Nonprofit organizations, like all other businesses, can face the end of their life cycle. What can the people who run them do when that happens? Generally, if you’re a nonprofit leader facing the end of your organization, you have a few options. You can wind down your organization’s activities, transfer your assets to another nonprofit, or merge with another nonprofit. This article discusses these options in more detail.
You cannot sell what is not yours and non-profit organizations do not have owners. The organization’s assets are not owned by any of its members or directors. Therefore, it is not salable.
This is somewhat like selling. It cannot do so because, among other things, the non-profit organization does not have a shareholder or members that would control the new entity and would be transferring public assets to a private entity.
You can create a company as a limited liability company, social benefit corporation and social purpose limited liability company.

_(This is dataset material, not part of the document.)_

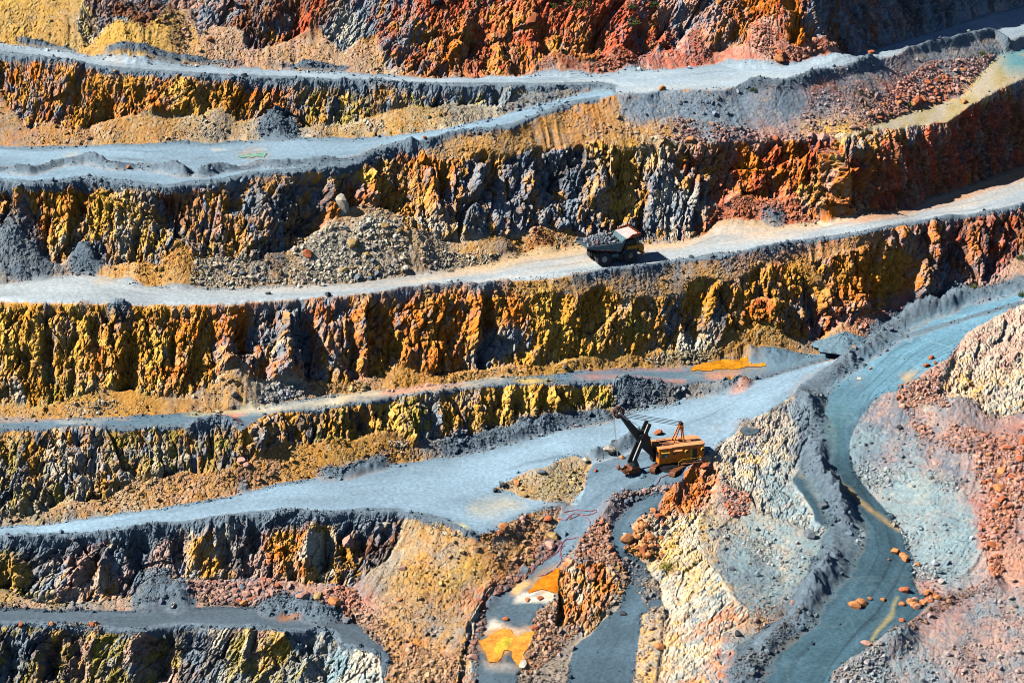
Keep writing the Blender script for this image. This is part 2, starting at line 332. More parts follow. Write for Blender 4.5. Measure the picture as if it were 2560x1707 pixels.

If you are going to sell the assets it has to be a fair sale otherwise the operators of the company would have trouble justify the cost. The profit received by the non-profit organization would have to use the funds for the purposes for which it was incorporated.
If it’s a money issue, the organization can explore other options such as reorganizing their structure and filing for bankruptcy.
You can dissolve the organization, but the assets are neither yours nor employees or volunteers.. They will be available for public purposes in compliance with the regulations set forth for it. No one operating the organization can benefit from its assets. To shut down permanently the decision makers must develop a dissolution plan that considers the IRS and state filing requirements and stakeholders such as volunteers, community, and employees. If it’s a tax-exempt organization, remaining assets must distributed to other tax-exempt entities.
Resign from the Board and appoint replacements who are interested in continuing with the organization.
If the founders of the non-profit organization are not interested in continuing to operate it, they can appoint new directors who are interested in continuing its mission. If the interest is not to continue operating and not to have replacements, then you can dissolve the operation but not sell it. If you are interested in continuing the line of work, but operating as a for-profit business, you can create a new company and purchase the assets of the non-profit business at a reasonable price and use them for your new business. The amount received by the non-profit would be used for public purposes and thus delivered in the dissolution process. Unless you bring new people to the non-profit organization, ending your relationship will result in final dissolution.